**SHORT EXERCISE**
Extract only the first line of the listing and every line after it up to and including the one with "TRACK_Z = 3.1". Omit the pictures.

#### INFORMATION PROVIDED

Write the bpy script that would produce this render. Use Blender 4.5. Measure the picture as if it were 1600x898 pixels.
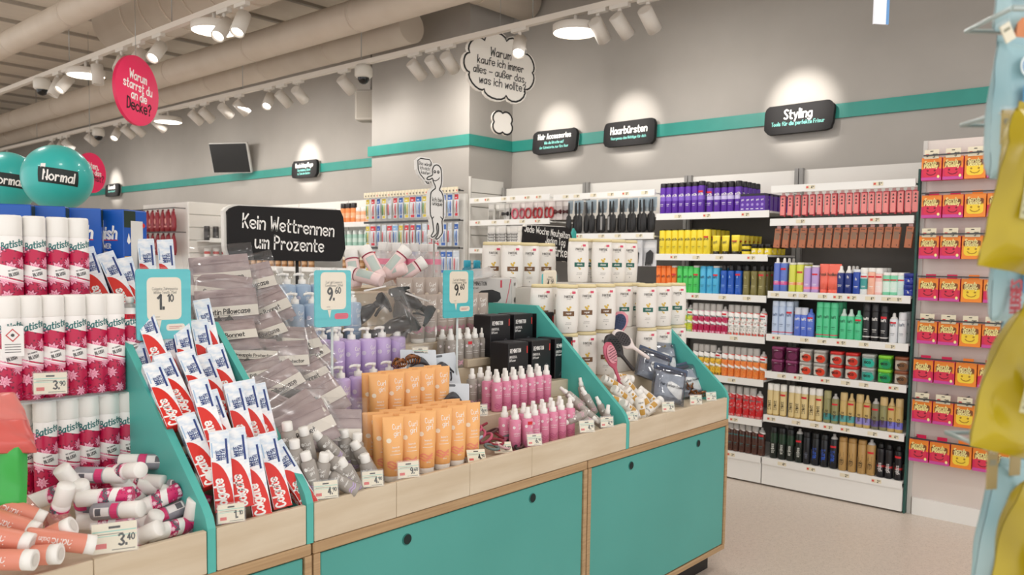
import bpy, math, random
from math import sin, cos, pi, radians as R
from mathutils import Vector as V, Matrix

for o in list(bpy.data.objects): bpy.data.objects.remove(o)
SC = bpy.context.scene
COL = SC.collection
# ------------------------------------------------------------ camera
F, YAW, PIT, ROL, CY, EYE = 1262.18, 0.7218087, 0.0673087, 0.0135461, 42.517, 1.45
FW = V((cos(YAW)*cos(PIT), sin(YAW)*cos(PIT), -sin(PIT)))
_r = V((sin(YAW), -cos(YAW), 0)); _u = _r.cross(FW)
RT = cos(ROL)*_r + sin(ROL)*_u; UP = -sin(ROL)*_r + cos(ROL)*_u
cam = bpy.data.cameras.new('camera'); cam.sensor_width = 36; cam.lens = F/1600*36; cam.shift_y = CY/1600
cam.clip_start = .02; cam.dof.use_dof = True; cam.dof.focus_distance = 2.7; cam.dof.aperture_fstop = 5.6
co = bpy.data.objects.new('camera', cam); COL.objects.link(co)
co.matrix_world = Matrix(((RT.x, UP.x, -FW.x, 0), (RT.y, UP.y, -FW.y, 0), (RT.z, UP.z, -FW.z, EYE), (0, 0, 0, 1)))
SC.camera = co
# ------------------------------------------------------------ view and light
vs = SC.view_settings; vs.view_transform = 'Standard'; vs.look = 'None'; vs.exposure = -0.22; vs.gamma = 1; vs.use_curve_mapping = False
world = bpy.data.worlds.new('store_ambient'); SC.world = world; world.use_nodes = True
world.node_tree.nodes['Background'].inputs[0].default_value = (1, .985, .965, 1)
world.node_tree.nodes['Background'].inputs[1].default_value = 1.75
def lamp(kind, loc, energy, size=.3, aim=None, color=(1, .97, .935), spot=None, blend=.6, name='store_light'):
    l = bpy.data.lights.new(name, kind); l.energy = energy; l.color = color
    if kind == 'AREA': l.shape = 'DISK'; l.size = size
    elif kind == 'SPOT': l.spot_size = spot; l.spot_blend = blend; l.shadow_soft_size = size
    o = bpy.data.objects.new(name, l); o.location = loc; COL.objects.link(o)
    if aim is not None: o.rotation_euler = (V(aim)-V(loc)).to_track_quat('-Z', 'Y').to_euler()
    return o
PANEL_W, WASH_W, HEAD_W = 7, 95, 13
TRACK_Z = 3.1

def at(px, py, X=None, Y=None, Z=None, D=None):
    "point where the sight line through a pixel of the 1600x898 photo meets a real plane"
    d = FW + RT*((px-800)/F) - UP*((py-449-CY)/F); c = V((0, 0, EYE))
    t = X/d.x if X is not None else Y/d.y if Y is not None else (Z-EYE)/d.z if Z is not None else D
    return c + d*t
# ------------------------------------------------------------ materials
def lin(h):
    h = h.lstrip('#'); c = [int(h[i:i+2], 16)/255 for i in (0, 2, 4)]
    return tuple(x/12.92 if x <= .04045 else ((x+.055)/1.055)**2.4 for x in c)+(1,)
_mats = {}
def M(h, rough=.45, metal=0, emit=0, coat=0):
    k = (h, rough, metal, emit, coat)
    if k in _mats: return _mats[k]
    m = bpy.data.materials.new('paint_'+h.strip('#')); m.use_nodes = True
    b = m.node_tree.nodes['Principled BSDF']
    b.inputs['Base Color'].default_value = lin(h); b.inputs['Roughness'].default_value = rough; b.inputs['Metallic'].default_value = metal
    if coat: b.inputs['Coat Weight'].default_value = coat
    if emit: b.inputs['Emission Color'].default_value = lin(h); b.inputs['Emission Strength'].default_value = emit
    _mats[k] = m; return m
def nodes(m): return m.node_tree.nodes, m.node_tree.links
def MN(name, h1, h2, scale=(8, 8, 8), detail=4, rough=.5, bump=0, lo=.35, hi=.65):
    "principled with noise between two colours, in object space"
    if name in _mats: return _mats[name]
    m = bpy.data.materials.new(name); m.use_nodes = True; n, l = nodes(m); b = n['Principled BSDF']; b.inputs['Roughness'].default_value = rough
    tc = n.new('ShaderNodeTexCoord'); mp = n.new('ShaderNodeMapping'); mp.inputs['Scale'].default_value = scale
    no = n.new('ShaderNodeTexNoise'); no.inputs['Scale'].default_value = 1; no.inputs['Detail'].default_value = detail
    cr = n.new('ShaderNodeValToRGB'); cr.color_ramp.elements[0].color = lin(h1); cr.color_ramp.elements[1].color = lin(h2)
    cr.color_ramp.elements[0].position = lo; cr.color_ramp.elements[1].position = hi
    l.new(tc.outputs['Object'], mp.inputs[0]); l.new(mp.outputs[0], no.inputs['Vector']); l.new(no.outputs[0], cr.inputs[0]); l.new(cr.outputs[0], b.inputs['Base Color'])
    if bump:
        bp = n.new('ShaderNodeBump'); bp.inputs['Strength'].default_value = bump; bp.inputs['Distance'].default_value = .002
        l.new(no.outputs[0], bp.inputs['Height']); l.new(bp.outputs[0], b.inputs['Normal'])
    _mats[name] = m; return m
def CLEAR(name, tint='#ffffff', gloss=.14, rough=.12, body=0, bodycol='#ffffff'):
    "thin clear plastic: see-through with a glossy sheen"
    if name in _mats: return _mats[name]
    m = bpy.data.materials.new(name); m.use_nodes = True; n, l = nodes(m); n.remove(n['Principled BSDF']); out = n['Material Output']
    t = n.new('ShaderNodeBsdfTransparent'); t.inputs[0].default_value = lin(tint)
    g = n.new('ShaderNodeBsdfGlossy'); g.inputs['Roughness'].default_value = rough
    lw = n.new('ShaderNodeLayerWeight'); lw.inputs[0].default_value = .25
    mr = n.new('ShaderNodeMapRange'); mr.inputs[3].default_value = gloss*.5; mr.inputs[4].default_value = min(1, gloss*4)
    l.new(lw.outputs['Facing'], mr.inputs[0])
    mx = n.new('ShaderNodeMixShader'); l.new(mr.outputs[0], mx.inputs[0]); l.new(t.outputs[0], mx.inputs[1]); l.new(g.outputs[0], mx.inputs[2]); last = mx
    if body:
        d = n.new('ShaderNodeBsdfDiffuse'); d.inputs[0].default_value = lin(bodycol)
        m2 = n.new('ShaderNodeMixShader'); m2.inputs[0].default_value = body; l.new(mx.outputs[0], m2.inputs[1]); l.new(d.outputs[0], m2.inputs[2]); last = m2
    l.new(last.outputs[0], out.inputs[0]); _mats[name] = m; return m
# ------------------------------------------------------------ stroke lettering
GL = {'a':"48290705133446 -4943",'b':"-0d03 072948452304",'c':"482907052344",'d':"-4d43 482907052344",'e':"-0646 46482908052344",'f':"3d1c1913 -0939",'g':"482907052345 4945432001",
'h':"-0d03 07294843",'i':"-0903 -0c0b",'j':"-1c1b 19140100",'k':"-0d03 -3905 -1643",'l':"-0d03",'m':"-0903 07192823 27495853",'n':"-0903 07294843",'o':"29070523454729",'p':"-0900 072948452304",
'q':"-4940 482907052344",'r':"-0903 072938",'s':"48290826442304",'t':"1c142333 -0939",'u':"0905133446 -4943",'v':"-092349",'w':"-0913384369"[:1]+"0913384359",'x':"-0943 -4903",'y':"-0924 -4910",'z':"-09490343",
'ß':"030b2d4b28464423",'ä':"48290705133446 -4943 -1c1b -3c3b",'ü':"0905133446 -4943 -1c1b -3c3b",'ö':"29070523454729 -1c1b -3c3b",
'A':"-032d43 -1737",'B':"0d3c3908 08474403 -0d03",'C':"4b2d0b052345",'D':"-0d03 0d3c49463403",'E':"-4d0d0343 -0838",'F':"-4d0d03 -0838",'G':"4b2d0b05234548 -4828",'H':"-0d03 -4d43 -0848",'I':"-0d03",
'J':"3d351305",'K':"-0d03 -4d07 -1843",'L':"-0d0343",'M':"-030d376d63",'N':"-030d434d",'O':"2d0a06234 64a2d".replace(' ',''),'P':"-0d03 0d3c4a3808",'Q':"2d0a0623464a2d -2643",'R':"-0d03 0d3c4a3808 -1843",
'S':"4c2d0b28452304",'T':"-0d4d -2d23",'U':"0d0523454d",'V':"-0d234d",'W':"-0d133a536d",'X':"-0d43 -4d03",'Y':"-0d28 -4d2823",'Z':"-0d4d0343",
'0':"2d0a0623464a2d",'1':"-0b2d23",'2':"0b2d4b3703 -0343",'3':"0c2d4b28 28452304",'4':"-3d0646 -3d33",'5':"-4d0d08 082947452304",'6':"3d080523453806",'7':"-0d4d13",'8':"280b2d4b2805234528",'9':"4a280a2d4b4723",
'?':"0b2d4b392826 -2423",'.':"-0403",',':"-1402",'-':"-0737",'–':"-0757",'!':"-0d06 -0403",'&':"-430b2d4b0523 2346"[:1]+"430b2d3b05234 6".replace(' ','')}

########

**EXERCISE OUTPUT**
Write the bpy script that would produce this render. Use Blender 4.5. Measure the picture as if it were 1600x898 pixels.
import bpy, math, random
from math import sin, cos, pi, radians as R
from mathutils import Vector as V, Matrix

for o in list(bpy.data.objects): bpy.data.objects.remove(o)
SC = bpy.context.scene
COL = SC.collection
# ------------------------------------------------------------ camera
F, YAW, PIT, ROL, CY, EYE = 1262.18, 0.7218087, 0.0673087, 0.0135461, 42.517, 1.45
FW = V((cos(YAW)*cos(PIT), sin(YAW)*cos(PIT), -sin(PIT)))
_r = V((sin(YAW), -cos(YAW), 0)); _u = _r.cross(FW)
RT = cos(ROL)*_r + sin(ROL)*_u; UP = -sin(ROL)*_r + cos(ROL)*_u
cam = bpy.data.cameras.new('camera'); cam.sensor_width = 36; cam.lens = F/1600*36; cam.shift_y = CY/1600
cam.clip_start = .02; cam.dof.use_dof = True; cam.dof.focus_distance = 2.7; cam.dof.aperture_fstop = 5.6
co = bpy.data.objects.new('camera', cam); COL.objects.link(co)
co.matrix_world = Matrix(((RT.x, UP.x, -FW.x, 0), (RT.y, UP.y, -FW.y, 0), (RT.z, UP.z, -FW.z, EYE), (0, 0, 0, 1)))
SC.camera = co
# ------------------------------------------------------------ view and light
vs = SC.view_settings; vs.view_transform = 'Standard'; vs.look = 'None'; vs.exposure = -0.22; vs.gamma = 1; vs.use_curve_mapping = False
world = bpy.data.worlds.new('store_ambient'); SC.world = world; world.use_nodes = True
world.node_tree.nodes['Background'].inputs[0].default_value = (1, .985, .965, 1)
world.node_tree.nodes['Background'].inputs[1].default_value = 1.75
def lamp(kind, loc, energy, size=.3, aim=None, color=(1, .97, .935), spot=None, blend=.6, name='store_light'):
    l = bpy.data.lights.new(name, kind); l.energy = energy; l.color = color
    if kind == 'AREA': l.shape = 'DISK'; l.size = size
    elif kind == 'SPOT': l.spot_size = spot; l.spot_blend = blend; l.shadow_soft_size = size
    o = bpy.data.objects.new(name, l); o.location = loc; COL.objects.link(o)
    if aim is not None: o.rotation_euler = (V(aim)-V(loc)).to_track_quat('-Z', 'Y').to_euler()
    return o
PANEL_W, WASH_W, HEAD_W = 7, 95, 13
TRACK_Z = 3.1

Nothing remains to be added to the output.